Margarete Buber-Newmann y Milena Jesenská, habitantes de la tierra de nadie. Aún tenemos una deuda intelectual y moral con ellas.
Praga, 25 de noviembre de 2019
Margarete fue una dirigente comunista alemana que en 1933, con la llegada de Hitler al poder, se exilió a la URSS esperanzada con la patria del comunismo. Sin embargo, acabó siendo acusada de disidencia y recluida en un campo de concentración en Ucrania.
Dos años después, al calor del pacto Ribbentrop-Mólotov firmado entre nazis y comunistas en agosto del 39, Stalin entregó a Hitler a los emigrantes antifascistas que tenía prisioneros en la Unión Soviética.
En ese lote iba Margarete que fue ingresada por las SS en el campo de concentración de Ravensbrück, al norte de Berlín, donde pasó 5 años bajo el terror nazi pero también amenazada por las comunistas alemanas allí recluidas, que juraron matarla cuando fueran liberadas por los soviets.
En el campo de concentración conoció a la periodista checa Milena Jesenská, colaboradora de la resistencia checoslovaca hasta ser detenida y encarcelada también en Ravensbrück. También ella se había sentido decepcionada con el partido comunista checo, que había abandonado al conocer la misma purga stalinista que precisamente hizo caer a Margarete cuando se encontraba en Moscú.
Milena deseaba poder demostrar al mundo lo que estaba pasando en la URSS y Margarete era una testigo excepcional. Las dos mujeres se hicieron amigas y planificaron escribir un libro titulado La era de los campos de concentración.

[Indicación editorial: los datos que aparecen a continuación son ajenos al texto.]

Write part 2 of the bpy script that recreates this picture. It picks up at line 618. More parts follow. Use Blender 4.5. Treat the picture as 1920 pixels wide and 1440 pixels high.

La idea era contar la historia de la época más oscura de Europa desde otro punto de vista. Un punto de vista con el que la izquierda tiene aún una importante deuda intelectual y moral.
La checa nunca pudo contar esa historia porque no consiguió salir con vida de Ravensbrück. Margarete sí lo hizo y pudo hacernos llegar al menos el eco de esa historia en un hermoso libro titulado Milena (Tusquets, 1977).
Estas dos mujeres, desde un deseo ardiente de justicia, militaron en el comunismo, pero tuvieron el valor de romper con él cuando comprendieron que nada tenía que ver con el sueño que prometía. Por eso eligieron la libertad, para poder pensar por sí mismas. Pero también lo hicieron para no convertirse en cómplices de los asesinatos y los horribles sufrimientos que no solo el fascismo infringía a los que no acataban las órdenes sin rechistar o a los que consideraba inferiores o distintos.
Y lo hicieron a riesgo de ser tratadas como apestosas traidoras, a riesgo de perder a sus amigos y todo su mundo intelectual, a riesgo quedarse en un inhóspito terreno de nadie, sin la seguridad que proporciona el dogmatismo y el grupo.
Dos mujeres lúcidas, dos mujeres con la valentía propia de los héroes.
Para ellas es este primer homenaje a los habitantes de la frontera, esos con los que me gustaría encontrarme cuando, al caer la tarde, me decida a bajar al río a ver las estrellas.
Río Moldava, visto desde el Castillo de Praga.